/---
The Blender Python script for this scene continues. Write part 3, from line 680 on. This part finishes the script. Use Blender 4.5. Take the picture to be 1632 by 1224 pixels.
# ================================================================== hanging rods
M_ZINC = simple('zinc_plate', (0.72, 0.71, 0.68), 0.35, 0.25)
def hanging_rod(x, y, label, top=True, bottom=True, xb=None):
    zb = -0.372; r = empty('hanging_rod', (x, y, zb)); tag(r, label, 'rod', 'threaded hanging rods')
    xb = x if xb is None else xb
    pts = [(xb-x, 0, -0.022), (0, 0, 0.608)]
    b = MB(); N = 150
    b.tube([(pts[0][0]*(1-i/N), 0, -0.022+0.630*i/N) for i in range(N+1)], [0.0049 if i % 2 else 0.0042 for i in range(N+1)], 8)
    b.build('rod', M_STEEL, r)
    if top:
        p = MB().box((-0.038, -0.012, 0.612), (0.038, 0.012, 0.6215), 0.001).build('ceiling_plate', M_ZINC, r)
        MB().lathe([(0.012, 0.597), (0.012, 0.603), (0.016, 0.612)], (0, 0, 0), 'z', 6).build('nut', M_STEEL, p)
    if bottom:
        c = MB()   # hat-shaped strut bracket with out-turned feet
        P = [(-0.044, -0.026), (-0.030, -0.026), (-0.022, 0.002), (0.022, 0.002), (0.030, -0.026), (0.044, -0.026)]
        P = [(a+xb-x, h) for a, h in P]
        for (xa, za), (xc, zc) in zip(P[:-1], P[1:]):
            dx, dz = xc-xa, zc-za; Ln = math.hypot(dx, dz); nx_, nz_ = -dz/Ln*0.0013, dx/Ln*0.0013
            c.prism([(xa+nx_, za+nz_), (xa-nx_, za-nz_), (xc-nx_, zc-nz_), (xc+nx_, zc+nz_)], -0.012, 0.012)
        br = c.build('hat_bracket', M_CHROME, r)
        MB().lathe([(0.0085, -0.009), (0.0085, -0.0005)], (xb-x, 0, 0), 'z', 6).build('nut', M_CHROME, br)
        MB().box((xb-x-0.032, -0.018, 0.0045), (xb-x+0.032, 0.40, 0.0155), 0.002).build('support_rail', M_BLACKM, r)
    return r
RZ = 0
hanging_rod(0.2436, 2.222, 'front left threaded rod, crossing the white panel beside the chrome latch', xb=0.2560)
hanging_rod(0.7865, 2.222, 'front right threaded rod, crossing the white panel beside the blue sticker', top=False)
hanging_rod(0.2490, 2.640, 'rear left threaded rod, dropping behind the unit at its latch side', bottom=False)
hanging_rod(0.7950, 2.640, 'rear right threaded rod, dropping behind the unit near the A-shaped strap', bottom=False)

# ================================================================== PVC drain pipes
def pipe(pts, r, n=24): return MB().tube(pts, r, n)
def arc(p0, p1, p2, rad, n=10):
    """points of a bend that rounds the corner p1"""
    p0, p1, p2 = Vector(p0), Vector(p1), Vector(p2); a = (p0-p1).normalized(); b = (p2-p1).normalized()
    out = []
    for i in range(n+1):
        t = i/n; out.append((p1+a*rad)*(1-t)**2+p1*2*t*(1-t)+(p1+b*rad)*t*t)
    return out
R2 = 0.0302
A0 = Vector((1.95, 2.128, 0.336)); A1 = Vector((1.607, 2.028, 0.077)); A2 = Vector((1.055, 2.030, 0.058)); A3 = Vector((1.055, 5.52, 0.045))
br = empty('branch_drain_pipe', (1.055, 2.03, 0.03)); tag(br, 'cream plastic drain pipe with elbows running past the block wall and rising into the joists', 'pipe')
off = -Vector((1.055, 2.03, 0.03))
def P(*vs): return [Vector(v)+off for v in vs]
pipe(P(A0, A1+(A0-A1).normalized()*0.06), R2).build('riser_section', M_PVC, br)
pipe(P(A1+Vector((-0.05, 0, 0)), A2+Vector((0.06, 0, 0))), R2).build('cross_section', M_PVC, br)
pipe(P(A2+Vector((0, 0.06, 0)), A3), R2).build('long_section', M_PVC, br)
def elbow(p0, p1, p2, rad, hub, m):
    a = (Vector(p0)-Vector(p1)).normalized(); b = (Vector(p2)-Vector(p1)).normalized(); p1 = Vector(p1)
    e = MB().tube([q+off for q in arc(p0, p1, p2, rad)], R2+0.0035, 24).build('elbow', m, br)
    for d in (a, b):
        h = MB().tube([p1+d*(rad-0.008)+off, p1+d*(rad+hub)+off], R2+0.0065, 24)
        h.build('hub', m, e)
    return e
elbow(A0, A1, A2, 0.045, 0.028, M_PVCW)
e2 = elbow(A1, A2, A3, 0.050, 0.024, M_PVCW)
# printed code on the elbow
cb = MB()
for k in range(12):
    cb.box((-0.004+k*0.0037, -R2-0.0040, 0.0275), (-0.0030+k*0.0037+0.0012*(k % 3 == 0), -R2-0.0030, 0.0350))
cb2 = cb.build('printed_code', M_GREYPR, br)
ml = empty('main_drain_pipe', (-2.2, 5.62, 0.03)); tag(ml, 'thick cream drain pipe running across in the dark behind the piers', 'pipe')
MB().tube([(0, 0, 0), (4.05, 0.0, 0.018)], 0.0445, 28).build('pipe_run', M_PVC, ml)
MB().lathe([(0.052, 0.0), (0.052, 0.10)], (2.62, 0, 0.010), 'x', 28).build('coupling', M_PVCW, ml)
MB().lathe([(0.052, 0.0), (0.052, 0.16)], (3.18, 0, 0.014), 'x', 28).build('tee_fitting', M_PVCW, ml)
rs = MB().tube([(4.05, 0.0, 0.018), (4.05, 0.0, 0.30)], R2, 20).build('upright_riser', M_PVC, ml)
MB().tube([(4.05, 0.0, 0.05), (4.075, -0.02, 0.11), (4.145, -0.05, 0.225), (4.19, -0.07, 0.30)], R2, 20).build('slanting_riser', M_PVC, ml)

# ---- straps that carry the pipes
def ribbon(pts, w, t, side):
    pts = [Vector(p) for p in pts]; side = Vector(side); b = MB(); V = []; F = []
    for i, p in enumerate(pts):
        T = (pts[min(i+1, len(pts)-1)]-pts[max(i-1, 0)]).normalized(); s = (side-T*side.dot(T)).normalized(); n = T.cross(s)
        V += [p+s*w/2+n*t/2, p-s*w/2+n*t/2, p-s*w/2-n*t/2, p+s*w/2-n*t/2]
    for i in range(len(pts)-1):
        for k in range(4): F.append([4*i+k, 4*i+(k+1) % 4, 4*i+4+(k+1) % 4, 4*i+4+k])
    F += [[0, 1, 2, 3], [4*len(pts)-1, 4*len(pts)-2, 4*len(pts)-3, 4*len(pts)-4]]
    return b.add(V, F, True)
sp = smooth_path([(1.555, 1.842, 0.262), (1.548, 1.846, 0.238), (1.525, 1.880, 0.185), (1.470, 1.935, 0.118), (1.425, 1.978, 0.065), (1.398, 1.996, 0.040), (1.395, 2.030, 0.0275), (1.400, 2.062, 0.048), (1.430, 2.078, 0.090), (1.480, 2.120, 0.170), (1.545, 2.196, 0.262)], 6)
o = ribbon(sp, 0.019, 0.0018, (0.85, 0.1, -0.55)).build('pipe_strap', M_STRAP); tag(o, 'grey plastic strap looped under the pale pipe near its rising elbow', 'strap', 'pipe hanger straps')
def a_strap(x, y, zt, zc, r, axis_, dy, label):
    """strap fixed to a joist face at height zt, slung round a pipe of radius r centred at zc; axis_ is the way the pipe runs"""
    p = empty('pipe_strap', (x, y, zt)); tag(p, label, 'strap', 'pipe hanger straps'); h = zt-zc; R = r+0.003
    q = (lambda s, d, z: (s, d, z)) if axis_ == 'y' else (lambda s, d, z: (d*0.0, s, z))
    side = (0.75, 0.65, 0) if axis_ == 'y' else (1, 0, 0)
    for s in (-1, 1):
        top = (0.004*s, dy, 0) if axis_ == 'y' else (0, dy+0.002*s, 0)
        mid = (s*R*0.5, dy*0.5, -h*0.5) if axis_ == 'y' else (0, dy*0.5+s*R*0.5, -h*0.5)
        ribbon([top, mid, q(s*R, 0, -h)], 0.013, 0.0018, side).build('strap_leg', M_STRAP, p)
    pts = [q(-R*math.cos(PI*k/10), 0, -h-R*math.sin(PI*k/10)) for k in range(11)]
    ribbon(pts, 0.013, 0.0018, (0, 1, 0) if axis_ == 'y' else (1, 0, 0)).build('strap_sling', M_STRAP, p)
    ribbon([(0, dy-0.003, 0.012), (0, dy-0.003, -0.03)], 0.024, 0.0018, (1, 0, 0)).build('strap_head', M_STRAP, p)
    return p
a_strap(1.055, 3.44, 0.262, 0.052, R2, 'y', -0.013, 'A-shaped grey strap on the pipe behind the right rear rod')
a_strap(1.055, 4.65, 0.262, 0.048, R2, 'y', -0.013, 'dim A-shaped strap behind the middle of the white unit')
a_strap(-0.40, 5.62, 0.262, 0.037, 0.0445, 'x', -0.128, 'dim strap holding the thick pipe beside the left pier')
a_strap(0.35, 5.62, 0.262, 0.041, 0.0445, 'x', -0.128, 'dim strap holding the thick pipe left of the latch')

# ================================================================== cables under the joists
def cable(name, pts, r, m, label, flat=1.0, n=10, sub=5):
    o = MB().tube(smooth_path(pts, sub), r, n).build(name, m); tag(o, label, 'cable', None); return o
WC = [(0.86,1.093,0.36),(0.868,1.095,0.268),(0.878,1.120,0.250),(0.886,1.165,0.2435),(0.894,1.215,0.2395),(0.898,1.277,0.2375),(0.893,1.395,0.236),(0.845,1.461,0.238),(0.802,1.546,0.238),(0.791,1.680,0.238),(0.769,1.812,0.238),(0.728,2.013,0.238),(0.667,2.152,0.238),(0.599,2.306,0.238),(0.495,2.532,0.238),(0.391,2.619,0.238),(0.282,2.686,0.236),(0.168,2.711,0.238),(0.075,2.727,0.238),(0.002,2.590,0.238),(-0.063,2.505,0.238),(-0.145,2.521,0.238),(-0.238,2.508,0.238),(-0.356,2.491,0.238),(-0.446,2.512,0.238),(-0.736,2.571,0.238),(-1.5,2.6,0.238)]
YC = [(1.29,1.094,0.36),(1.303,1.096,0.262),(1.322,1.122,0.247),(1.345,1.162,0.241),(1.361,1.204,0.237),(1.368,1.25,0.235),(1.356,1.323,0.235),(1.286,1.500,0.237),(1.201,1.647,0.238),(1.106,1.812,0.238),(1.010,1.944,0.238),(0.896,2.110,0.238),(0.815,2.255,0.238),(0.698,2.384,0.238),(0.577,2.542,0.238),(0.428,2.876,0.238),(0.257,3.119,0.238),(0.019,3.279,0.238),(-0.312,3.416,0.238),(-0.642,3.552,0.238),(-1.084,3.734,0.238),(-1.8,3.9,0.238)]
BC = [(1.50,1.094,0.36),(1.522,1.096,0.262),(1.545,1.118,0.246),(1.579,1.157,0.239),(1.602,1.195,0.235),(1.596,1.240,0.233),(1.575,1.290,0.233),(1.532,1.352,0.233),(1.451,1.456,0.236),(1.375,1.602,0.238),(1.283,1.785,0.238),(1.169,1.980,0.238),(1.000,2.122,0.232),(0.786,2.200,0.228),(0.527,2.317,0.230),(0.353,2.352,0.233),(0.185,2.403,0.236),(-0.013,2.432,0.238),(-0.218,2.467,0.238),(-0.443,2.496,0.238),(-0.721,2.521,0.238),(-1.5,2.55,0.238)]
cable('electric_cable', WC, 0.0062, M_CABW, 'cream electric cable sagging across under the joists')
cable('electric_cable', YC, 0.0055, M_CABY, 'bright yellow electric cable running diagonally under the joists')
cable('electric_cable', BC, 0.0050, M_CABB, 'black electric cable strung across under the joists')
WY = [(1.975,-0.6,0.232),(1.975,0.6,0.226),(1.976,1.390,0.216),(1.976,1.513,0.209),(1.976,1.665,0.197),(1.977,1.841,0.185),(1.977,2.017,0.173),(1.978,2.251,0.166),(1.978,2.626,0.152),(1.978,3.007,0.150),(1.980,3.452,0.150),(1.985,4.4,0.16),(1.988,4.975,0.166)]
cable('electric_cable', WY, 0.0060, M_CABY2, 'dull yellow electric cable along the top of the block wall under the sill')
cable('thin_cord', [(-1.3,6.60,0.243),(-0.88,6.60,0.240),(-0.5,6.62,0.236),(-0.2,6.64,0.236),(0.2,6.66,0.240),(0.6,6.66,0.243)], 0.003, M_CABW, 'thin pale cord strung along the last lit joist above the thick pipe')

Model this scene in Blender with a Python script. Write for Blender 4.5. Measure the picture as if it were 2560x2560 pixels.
\---
In the records above, tally the lines where the word "script" appears, and give the number and nothing else.

__The output__. 2